En todos los casos se trata de un trabajo conjunto hombre-máquina de ayuda a la toma de decisiones o de delegación total del control de la máquina. En cualquier caso esta toma de decisiones facilitada por una serie de instrumentos que se basan, a su vez, en interpretar los datos que le llegan de diferentes sensores. En un coche también hay multitud de sensores: presión de los neumáticos, velocidad, nivel de combustible, frenada brusca, lanzar los airbag… Es posible que no sean tantos sensores como en un avión, pero es también muy complejo.
En donde gana en complejidad el coche es cuando queremos que el vehículo sea totalmente autónomo. Conseguir esto implicará un importante cambio, y no sólo a nivel de comodidad. Imaginemos un futuro en el que los taxis funcionen solos, los camiones lleven mercancías de un punto a otro sin necesidad de conductor lo los autobuses circulen de manera automática por las ciudades. Las implicaciones económicas que tiene esto son enormes, especialmente por la gran cantidad de puestos de trabajo que se perderán. Este vídeo es muy esclarecedor. Se titula «humans need not apply», y relaciona una serie de puestos de trabajo que desaparecerán en los próximos años, entre ellos muchos vinculados con el transporte de personas y mercancías.
Y es que la conducción autónoma por parte del vehículo ya no es ficción, ni proyectos de futuro. Es una realidad que ya circula por algunas carreteras. Google lleva ya unos años trabajando en una tecnología de coche autónomo. Tesla incorpora un sistema de piloto automático que funciona, especialmente en autopistas y en situaciones de poco tráfico.

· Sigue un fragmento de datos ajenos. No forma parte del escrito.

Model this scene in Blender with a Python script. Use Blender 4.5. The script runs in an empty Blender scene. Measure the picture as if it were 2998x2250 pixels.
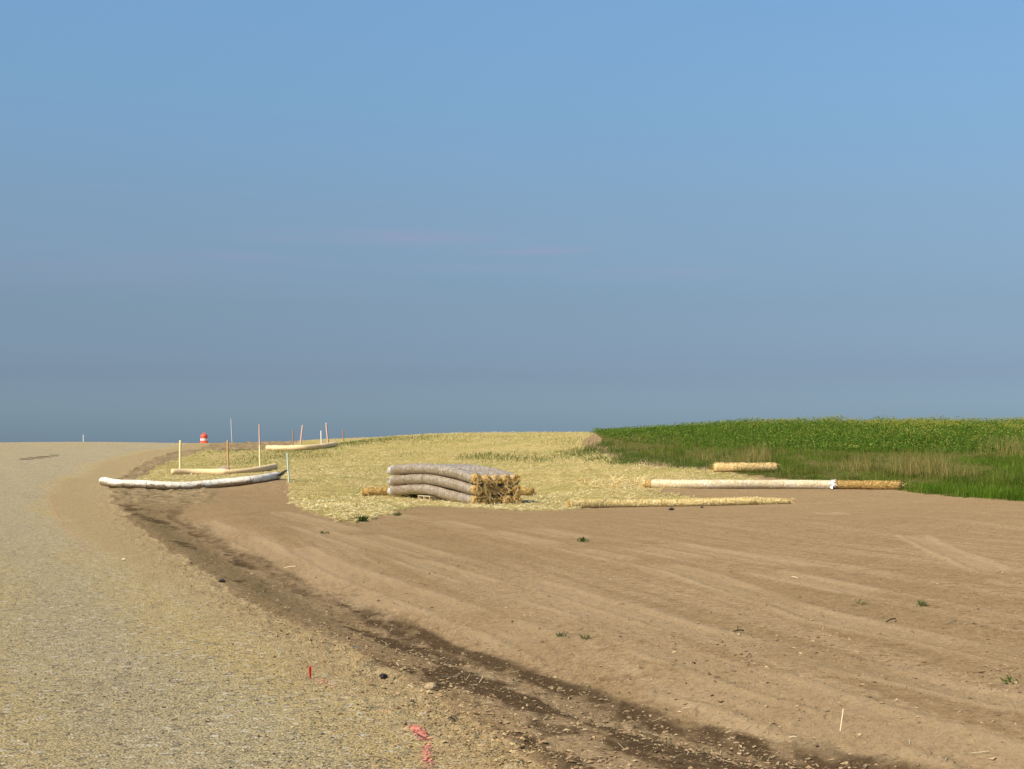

Otros fabricantes dicen también estar trabajando en ello.
El caso de Tesla es especialmente interesante, porque es el primero que se ha atrevido a ponerlo en la calle. Ha sido un gran avance, pero ya se ha cobrado su primera víctima, precisamente la de un ferviente promotor de esta tecnología. Dicen que cuando ocurrió el accidente estaba viendo una película, aunque creo que las noticias respecto a eso son confusas. De hecho llegué a ver publicado durante unas horas en El País que «el dueño del tesla accidentado estaba viendo Harry Potter», algo que luego se transformó en «estaba viendo una película».
A raíz de este tema se han publicado otros artículos sobre si son o no son seguros estos vehículos. La respuesta evidente es la de siempre: mientras sean más seguros que cuando los conduce un humano estará bien. Y esto parece que se cumple: no se duermen, no usan el móvil al volante, no están cansados, etc. Pero la cuestión que más me ha llamado la atención ha sido este artículo en el que se hablaba de «la ética del coche autónomo». El titular del artículo es de lo más provocador: «¿Comprarías un coche que elegirá matarte para salvar otras vidas?». Imaginemos que el coche autónomo se encuentra ante un accidente en el que puede elegir entre tres posibles decisiones, y las tres decisiones implican la muerte de alguien. ¿Salvará al conductor? ¿Esquivará el carrito del bebé con el que va a chocar para estamparse contra una mesa en la que hay una pareja tomando café? ¿Intentará salvar a tu hijo a toda costa?